Among the top 10 worst things you can do to your credit record is having a court judgment filed against you for unpaid debt. It is important to understand that any court judgment against you for unpaid debt to a business or individual will remain on your credit report for seven years. Therefore, the answer to the posed questions is “Yes”. Having a court judgment will indeed lower your credit score.

A judgment can lower your credit score by 50 – 100 points. Whether the judgment is paid or not, it will still show up in your credit report for seven years. However, if the judgment is shown as paid in the credit report, it may have a less negative impact on your score. Just make sure to pay off any debt as soon as you can. It’s much better that way. Also, avoid being served papers. If you receive a summons or judgment, use The Defendant’s Package to help walk you through the process on how to effectively handle your situation leading up to court. If at all possible though, avoid going into debt or owing people large sums of money.

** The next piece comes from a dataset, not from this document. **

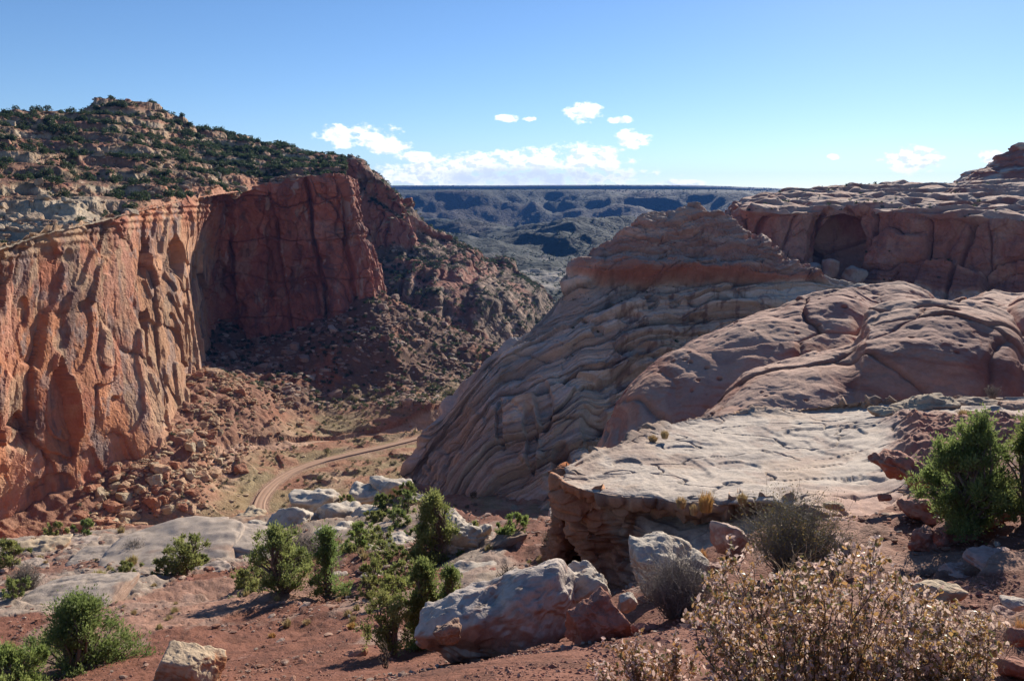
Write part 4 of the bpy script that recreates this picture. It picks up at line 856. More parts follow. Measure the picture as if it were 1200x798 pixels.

Once those seven years have expired from the date of entry in your credit report, the listing will automatically be removed. A judgment will typically be reported to a credit reporting agency and ultimately end up on your report. This has the potential of doing significant damage and may cause you to have to pay higher rates of interest for various credit products and services. As a result, you might also be denied when applying for credit with other creditors because of the judgment. You might consider ordering a free copy of your credit report at least once a year to verify any delinquencies on the report that don’t belong.